Theology of Empire

This weekend I received the latest issue of Sojourners, in which editor-in-chief Jim Wallis discusses the neocon move toward empire and the bad theology that Bush uses to promote it. The article isn’t available online yet — all the more reason to subscribe — so here’s a quick preview:

The much-touted Religious Right is now a declining political factor in American life. The New York Times’ Bill Keller recently observed, “Bombastic evangelical power brokers like Jerry Falwell and Pat Robertson have aged into irrelevance, and now exist mainly as ludicrous foils.” The real theological problem in America today is no longer the Religious Right but the nationalistic religion of the Bush administration — one that confuses the identity of the nation with the church, and God’s purposes with the mission of American empire.
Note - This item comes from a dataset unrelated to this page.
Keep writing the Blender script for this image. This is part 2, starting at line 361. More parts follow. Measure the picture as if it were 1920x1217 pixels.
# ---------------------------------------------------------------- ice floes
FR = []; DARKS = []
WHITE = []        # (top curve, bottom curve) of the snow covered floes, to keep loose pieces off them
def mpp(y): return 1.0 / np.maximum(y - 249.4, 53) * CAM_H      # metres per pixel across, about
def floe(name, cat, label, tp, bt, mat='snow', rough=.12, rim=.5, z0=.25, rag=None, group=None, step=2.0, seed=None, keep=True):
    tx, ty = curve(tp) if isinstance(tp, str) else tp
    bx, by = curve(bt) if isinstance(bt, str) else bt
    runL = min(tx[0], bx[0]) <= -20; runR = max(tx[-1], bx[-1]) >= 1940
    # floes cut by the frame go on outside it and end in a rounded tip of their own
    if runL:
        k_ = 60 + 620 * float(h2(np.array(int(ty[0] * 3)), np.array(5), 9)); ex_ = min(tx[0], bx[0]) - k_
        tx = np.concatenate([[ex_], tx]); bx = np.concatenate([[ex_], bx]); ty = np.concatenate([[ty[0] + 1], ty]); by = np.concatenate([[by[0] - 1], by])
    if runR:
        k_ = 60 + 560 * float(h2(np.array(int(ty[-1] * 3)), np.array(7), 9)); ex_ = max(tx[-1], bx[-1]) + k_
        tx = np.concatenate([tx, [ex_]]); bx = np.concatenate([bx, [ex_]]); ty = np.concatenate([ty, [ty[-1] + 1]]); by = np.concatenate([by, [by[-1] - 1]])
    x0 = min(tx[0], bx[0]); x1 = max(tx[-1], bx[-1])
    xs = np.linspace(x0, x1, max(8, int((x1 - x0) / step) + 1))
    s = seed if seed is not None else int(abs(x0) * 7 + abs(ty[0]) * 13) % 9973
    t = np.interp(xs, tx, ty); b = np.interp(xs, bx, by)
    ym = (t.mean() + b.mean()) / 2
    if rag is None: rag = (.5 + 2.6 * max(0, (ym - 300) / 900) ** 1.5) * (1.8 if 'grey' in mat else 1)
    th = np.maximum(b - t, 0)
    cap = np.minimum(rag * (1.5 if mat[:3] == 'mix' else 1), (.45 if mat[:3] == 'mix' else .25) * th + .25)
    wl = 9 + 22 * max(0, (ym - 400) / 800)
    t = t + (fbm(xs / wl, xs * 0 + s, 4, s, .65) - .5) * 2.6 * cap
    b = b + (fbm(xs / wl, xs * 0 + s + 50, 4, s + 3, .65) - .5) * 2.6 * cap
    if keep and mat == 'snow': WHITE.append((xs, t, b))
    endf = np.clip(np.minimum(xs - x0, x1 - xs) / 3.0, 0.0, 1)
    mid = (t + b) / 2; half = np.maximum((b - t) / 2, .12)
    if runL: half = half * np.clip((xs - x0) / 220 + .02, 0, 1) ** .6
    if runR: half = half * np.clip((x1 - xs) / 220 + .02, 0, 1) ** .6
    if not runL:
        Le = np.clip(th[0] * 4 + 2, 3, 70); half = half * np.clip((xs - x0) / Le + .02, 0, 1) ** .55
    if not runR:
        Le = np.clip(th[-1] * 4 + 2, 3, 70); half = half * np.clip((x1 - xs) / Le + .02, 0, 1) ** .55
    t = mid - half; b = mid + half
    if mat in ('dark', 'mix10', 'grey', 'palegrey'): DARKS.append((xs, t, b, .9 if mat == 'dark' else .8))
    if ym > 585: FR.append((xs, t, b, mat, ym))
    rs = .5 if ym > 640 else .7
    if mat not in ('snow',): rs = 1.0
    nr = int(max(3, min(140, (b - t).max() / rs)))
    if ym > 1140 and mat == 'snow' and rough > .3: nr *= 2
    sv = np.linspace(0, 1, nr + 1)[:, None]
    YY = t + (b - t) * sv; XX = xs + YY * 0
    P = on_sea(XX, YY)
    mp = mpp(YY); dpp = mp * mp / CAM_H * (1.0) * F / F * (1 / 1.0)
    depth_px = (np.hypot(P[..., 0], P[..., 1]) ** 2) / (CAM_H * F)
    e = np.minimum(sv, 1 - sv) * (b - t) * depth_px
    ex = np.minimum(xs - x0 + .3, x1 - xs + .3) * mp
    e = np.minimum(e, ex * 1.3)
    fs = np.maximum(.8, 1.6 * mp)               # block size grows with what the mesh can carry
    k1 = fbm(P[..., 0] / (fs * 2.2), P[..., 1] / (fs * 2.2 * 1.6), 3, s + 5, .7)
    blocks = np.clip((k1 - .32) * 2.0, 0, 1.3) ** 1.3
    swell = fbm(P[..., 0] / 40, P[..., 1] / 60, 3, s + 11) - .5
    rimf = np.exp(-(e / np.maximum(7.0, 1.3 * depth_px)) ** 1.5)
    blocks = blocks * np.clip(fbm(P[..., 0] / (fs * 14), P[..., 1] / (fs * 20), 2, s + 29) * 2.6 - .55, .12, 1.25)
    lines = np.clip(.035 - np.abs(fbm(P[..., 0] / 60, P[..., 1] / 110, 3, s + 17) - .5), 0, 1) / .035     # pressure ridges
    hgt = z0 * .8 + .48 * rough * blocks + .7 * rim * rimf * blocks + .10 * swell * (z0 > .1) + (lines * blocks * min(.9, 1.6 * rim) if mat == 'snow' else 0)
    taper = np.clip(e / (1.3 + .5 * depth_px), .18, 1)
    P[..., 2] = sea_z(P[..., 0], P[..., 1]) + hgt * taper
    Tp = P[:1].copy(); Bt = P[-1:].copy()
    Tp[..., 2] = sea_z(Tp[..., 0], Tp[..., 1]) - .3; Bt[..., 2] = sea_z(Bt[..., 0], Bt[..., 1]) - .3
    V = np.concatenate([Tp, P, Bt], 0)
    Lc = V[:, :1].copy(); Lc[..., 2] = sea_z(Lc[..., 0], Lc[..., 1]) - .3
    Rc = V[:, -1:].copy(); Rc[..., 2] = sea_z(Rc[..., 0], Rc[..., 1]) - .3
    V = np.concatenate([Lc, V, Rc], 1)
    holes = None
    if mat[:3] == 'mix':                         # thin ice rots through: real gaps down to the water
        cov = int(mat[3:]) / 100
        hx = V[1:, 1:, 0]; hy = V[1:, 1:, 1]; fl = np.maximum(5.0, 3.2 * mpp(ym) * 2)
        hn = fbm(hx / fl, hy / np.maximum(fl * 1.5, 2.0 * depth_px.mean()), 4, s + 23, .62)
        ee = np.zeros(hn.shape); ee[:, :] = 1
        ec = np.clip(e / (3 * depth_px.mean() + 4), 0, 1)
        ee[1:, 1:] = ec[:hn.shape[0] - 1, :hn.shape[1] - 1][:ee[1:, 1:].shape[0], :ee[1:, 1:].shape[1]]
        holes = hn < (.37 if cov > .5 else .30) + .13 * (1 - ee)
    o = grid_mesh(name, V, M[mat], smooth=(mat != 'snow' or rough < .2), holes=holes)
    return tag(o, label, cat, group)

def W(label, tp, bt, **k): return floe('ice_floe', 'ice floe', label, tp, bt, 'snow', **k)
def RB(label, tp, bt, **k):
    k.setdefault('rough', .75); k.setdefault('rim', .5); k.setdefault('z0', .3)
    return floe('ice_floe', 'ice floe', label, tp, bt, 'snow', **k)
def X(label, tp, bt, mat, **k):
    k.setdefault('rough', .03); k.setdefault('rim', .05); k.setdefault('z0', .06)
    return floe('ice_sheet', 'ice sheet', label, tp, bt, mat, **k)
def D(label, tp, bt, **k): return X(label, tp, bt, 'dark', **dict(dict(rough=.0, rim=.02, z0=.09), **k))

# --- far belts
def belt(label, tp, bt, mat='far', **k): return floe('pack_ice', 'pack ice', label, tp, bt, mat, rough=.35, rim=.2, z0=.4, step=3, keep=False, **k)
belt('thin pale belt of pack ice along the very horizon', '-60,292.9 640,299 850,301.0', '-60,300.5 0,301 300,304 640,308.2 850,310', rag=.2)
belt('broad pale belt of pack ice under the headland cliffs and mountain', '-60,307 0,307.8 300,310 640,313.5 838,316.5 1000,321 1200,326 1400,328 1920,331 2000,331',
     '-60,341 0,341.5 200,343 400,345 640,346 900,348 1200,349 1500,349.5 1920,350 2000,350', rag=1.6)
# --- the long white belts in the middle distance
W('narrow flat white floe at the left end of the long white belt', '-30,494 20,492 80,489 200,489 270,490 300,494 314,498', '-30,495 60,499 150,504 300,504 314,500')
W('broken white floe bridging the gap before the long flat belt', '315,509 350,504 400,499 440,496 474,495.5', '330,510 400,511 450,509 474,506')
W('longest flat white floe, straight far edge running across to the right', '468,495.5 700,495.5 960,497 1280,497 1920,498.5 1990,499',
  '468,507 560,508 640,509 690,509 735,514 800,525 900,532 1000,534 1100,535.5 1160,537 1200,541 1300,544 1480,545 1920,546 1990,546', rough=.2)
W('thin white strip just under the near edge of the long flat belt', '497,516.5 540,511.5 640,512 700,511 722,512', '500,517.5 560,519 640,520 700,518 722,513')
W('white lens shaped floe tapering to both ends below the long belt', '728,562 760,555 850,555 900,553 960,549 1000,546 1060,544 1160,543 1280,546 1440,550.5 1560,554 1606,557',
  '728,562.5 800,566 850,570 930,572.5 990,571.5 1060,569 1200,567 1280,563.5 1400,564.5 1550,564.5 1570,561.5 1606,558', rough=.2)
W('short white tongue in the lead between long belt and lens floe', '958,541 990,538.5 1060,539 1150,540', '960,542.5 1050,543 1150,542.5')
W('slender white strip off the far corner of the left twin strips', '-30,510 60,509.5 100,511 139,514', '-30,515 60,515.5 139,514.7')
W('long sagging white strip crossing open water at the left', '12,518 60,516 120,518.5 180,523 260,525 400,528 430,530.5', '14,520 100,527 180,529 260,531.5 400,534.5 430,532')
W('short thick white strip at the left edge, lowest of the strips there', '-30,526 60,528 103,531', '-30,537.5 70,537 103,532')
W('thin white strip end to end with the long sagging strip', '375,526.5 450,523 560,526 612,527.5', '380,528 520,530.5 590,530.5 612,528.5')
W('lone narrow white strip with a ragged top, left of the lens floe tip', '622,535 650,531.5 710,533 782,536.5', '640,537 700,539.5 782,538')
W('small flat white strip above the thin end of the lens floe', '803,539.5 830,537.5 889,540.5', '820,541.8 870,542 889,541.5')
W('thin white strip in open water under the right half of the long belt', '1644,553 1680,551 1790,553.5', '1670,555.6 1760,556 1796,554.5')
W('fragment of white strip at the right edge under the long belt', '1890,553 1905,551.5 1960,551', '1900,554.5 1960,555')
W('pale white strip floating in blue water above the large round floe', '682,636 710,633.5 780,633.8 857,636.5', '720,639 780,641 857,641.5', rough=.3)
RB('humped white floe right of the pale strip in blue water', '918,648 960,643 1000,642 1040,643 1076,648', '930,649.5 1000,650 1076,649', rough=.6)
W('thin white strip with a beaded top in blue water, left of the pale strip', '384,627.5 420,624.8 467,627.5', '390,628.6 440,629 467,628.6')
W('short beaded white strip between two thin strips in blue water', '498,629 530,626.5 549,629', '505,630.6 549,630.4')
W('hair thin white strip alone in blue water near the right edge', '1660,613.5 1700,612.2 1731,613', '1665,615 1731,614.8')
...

America’s foreign policy is more than pre-emptive, it is theologically presumptuous: not only unilateral, but dangerously messianic; not just arrogant, but bordering on the idolatrous and blasphemous. George Bush’s personal faith has prompted a profound self-confidence in his “mission” to fight the “axis of evil,” his “call” to be commander-in-chief in the war against terrorism, and his definition of America’s “responsibility” to “defend the . . . hopes of all mankind.” This is a dangerous mix of bad foreign policy and bad theology.

But the answer to bad theology is not secularism; it is, rather, good theology. It is not always wrong to invoke the name of God and the claims of religion in the public life of a nation, as some secularists say. Where would we be without the prophetic moral leadership of Martin Luther King, Jr., Desmond Tutu, and Oscar Romero?

Wallis’s piece doesn’t offer any particularly revelatory insights into Bush’s agenda, but it’s a great read because it synthesizes so much material and reexamines it through his (Wallis’s) humble perspective. And on a day that I discovered this, it seemed that a little humility was in order.

A couple of fun factoids from the same issue:

  • CEO pay at the 37 largest defense contractors increased 79 percent from 2001 to 2002. The average defense industry CEO in 2002 made $11.3 million — 577 times as much as the average U.S. army private on the ground in Iraq.
  • In 1999 the average wait for public housing in Miami was 9 months; in 2002 it is 84 months.